The latest quarrel began, you may remember, after Sarkozy launched a polemical assault on the “unconstrained Anglo-Saxon market model”. With unrestrained glee, he declared that the appointment of the Frenchman Michel Barnier as the EU’s financial regulation chief promised “victory” for the “European model”.
Do you know what it means for me to see for the first time in 50 years a French European commissioner in charge of the internal market, including financial services, including the City [of London]?
I want the world to see the victory of the European model, which has nothing to do with the excesses of financial capitalism.

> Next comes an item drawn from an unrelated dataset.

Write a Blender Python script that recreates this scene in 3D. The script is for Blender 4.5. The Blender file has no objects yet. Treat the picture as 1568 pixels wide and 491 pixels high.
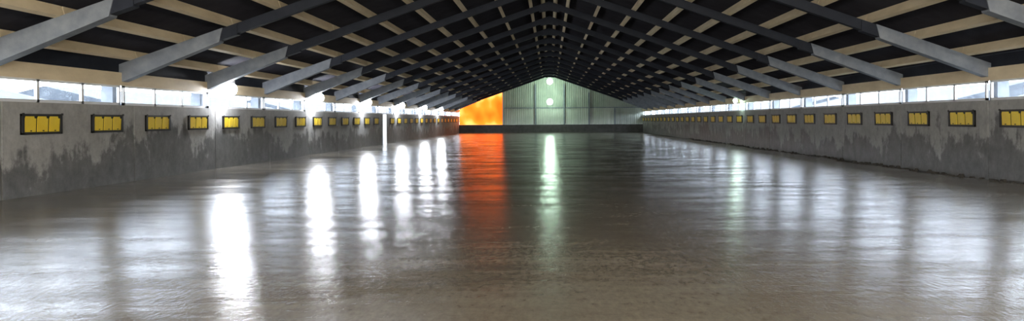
import bpy, math, random
from mathutils import Vector
random.seed(4)
S=bpy.context.scene
C=S.collection
XL,XR=-12.0,12.3
Y0,Y1=-8.0,114.0
SL=0.347; ZA=7.75
def zs(x): return ZA-SL*abs(x)

# ---------------- material helpers ----------------
def mat(name):
    m=bpy.data.materials.new(name); m.use_nodes=True
    nt=m.node_tree; nt.nodes.clear()
    o=nt.nodes.new('ShaderNodeOutputMaterial')
    return m,nt,o
def N(nt,t,**k):
    n=nt.nodes.new(t)
    for a,b in k.items():
        if a in n.inputs.keys(): n.inputs[a].default_value=b
        else: setattr(n,a,b)
    return n
def noise(nt,vec,scale,detail=4,rough=.55,sc=None):
    n=nt.nodes.new('ShaderNodeTexNoise'); n.inputs['Scale'].default_value=scale
    n.inputs['Detail'].default_value=detail; n.inputs['Roughness'].default_value=rough
    if sc:
        mp=nt.nodes.new('ShaderNodeMapping'); mp.inputs['Scale'].default_value=sc
        nt.links.new(vec,mp.inputs[0]); vec=mp.outputs[0]
    nt.links.new(vec,n.inputs['Vector'])
    return n.outputs['Fac']
def ramp(nt,fac,stops):
    r=nt.nodes.new('ShaderNodeValToRGB')
    e=r.color_ramp.elements
    while len(e)<len(stops): e.new(0.5)
    for i,(p,c) in enumerate(stops):
        e[i].position=p; e[i].color=(c if len(c)==4 else (*c,1)) if isinstance(c,tuple) else (c,c,c,1)
    nt.links.new(fac,r.inputs[0]); return r.outputs[0]
def mixc(nt,f,a,b,mode='MIX'):
    m=nt.nodes.new('ShaderNodeMix'); m.data_type='RGBA'; m.blend_type=mode
    for s,v in ((m.inputs[0],f),(m.inputs[6],a),(m.inputs[7],b)):
        if isinstance(v,(int,float)): s.default_value=v
        elif isinstance(v,tuple): s.default_value=(*v,1)
        else: nt.links.new(v,s)
    return m.outputs[2]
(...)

It will stand as one of the ironies of history that the man who came to power promising to do for France what Thatcher did for Britain has transformed himself into one of the most vociferous critics of Anglo-Saxon capitalism. But like his Gaullist predecessors, he has found the rhetorical appeal of the dirigiste tradition too heady to resist.
Perhaps unexpectedly, today’s article isn’t the bland or incoherent work it might have been. The solid social-democratic belief that the market is a good servant but a bad master underlines their appeal for a “new compact” between global banks and “the society they serve”. And both are right to call for European states to introduce a one-off tax on bank bonuses.
The pair will meet on the fringes of the latest EU summit, with one diplomat commenting: “I think it’ll be fine. In two years, you’ll be wondering what the fuss was about.”
If you accept Harold Wilson’s dictum that “a week is a long time in politics”, then two years is a rather long time for both sides to forgive and forget. Sarkozy and Brown would do well to begin with a new compact between themselves before turning to casino capitalism.